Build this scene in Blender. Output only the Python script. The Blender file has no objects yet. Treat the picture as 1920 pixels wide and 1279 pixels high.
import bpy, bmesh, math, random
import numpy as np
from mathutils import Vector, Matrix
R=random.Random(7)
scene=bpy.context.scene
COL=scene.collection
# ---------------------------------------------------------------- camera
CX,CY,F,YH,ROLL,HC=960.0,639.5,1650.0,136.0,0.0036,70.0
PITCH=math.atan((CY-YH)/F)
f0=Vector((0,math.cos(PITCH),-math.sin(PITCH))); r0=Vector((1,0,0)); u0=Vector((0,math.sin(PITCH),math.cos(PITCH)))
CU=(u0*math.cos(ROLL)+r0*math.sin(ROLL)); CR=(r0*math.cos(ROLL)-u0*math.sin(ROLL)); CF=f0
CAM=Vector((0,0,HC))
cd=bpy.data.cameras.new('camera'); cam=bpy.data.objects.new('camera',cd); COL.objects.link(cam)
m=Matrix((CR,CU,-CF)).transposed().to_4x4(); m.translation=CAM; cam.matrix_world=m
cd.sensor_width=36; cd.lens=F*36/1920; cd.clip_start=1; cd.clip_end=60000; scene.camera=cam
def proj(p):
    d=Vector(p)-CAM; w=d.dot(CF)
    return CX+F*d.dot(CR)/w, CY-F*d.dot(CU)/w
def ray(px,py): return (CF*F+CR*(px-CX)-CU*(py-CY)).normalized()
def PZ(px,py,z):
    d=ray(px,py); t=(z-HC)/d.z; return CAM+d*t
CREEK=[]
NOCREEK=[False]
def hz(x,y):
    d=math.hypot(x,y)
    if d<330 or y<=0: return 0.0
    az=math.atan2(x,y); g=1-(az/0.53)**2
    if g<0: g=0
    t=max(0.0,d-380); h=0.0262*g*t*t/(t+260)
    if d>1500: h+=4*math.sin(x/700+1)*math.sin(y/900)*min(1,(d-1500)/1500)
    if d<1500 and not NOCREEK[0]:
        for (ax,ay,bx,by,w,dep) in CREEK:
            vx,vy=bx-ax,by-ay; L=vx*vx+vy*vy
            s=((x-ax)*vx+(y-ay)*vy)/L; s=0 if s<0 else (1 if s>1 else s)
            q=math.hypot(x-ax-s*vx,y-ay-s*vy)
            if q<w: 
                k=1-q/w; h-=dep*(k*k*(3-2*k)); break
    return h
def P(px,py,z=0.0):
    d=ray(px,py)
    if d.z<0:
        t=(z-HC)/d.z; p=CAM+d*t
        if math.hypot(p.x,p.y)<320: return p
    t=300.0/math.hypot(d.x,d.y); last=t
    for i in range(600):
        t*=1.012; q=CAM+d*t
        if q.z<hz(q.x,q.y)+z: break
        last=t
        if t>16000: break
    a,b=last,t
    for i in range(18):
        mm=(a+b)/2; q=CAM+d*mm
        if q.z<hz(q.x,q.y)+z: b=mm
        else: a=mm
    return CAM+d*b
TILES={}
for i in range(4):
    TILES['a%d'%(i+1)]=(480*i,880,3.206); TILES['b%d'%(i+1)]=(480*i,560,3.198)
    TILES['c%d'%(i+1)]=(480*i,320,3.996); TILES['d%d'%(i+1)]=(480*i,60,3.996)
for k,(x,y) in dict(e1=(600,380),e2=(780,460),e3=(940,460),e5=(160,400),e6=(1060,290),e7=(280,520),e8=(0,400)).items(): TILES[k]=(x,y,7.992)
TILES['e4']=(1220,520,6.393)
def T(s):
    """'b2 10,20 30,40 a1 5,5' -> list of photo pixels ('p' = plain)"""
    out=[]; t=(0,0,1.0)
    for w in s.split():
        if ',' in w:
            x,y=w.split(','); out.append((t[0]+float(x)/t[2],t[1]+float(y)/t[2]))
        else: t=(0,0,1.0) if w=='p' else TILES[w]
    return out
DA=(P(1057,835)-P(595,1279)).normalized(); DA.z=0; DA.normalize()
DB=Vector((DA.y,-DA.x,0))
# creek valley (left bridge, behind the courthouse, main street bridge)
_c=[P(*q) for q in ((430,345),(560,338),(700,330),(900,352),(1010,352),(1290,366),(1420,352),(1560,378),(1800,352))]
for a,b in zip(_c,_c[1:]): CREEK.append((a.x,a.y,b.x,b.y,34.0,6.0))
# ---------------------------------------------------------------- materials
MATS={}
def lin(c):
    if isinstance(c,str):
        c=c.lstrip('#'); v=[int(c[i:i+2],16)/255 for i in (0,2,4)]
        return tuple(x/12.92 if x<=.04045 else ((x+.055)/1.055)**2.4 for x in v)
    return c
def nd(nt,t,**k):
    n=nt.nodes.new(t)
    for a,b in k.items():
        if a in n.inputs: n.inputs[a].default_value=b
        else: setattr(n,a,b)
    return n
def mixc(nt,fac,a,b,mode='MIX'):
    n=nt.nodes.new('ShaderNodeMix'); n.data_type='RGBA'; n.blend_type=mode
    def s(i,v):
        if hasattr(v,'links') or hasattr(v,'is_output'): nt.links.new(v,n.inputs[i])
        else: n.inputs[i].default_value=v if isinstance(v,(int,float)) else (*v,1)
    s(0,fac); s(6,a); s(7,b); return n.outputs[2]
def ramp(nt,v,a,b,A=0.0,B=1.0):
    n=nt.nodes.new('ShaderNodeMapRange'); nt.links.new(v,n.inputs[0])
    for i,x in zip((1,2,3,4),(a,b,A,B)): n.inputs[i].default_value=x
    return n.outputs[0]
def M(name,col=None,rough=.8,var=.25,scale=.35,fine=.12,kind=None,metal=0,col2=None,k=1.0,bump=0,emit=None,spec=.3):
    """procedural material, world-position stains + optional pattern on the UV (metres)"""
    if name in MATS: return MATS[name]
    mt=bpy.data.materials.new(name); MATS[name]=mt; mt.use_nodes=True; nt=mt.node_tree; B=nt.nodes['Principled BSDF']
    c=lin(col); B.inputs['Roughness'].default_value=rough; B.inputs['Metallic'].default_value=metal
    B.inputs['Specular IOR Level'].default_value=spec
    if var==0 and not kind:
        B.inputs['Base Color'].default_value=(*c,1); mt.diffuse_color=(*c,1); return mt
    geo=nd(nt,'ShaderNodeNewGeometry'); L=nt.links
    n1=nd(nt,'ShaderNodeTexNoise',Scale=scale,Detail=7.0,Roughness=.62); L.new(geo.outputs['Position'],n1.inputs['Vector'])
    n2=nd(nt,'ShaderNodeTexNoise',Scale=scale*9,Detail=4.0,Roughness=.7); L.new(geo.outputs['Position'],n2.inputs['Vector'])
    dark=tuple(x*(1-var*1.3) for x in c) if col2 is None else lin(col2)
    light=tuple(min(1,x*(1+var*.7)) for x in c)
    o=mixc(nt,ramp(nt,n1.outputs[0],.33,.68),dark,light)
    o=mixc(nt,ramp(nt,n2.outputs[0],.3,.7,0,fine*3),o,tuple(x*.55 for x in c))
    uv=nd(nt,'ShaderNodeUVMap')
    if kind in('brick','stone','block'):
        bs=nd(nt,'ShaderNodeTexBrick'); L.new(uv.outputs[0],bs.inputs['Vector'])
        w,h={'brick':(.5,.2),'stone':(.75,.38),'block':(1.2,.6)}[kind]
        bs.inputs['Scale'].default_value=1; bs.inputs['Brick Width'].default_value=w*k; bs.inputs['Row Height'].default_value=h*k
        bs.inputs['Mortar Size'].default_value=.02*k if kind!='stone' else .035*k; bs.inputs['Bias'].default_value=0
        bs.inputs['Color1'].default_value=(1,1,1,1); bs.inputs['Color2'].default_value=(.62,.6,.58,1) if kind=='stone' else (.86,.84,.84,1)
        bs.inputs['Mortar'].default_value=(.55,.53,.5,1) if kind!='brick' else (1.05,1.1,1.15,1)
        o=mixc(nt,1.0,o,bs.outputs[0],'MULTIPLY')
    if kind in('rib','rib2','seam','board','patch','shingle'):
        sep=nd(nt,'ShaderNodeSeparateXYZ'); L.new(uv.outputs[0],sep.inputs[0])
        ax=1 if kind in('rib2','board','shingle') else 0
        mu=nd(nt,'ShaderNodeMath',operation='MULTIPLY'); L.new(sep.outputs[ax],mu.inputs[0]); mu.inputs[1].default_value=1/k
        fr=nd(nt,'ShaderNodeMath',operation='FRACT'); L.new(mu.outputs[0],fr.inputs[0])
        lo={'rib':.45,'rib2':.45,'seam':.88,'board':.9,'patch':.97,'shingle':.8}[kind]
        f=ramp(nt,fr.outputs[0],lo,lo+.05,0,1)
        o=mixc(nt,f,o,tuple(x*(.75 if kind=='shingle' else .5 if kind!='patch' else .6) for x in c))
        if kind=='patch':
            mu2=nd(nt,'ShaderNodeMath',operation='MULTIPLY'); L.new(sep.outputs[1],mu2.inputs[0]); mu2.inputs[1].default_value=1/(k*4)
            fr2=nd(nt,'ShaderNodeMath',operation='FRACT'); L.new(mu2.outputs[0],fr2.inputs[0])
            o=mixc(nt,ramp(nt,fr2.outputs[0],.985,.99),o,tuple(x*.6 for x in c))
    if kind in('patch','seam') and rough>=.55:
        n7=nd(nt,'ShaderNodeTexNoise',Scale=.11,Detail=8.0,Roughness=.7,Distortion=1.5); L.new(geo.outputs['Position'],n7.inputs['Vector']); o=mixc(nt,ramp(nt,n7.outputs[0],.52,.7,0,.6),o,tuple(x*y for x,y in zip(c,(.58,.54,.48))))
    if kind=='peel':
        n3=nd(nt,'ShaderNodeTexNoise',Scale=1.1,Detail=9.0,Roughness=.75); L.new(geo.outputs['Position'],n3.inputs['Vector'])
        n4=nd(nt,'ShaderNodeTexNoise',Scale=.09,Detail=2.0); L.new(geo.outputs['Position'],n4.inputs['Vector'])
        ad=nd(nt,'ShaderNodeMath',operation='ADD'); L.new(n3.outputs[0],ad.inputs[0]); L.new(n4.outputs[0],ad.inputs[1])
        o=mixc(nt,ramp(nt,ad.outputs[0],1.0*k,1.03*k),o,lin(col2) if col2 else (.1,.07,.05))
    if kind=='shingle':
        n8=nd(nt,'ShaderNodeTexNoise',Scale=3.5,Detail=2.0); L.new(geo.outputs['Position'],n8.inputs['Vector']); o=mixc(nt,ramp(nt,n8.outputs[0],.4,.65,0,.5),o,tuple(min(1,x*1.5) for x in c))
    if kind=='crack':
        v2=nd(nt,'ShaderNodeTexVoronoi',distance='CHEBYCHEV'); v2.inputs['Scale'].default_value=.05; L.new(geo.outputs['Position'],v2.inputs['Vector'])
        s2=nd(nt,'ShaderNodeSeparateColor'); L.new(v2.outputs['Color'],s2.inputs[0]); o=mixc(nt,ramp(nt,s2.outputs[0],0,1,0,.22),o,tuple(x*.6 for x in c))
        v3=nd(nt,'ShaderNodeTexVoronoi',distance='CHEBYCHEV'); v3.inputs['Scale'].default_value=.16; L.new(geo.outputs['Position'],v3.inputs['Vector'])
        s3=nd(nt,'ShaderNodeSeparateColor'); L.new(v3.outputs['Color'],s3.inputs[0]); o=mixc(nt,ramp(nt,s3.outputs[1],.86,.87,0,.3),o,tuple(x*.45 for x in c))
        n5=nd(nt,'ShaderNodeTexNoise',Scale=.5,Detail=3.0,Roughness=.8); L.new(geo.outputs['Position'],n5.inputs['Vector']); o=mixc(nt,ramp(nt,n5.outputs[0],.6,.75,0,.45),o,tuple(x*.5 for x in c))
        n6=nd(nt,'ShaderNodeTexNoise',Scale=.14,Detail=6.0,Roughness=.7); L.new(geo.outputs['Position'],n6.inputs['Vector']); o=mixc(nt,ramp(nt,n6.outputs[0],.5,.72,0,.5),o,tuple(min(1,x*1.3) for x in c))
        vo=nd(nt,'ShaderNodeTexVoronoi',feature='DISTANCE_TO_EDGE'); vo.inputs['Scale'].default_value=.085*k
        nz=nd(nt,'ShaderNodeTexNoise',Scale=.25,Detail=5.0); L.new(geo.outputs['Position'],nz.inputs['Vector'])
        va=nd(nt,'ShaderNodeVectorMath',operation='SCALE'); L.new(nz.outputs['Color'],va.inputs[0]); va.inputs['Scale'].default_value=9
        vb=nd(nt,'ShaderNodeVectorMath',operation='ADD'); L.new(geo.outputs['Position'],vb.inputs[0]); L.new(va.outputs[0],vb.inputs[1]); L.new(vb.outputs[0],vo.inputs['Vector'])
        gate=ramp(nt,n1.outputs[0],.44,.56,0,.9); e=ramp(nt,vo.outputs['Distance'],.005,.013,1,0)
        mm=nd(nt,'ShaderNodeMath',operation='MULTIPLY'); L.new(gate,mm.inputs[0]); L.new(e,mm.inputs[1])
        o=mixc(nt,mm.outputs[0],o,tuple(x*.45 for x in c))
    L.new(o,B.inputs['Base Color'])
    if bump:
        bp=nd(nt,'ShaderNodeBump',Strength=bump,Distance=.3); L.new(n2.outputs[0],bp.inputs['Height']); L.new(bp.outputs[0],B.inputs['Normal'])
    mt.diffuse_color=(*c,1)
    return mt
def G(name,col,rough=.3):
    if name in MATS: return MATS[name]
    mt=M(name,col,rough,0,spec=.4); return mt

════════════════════

- [SET EXERCISE]: Look through the data above. Copy every line with the string "pixels" in it.

- [OUTPUT]:
Build this scene in Blender. Output only the Python script. The Blender file has no objects yet. Treat the picture as 1920 pixels wide and 1279 pixels high.
    """'b2 10,20 30,40 a1 5,5' -> list of photo pixels ('p' = plain)"""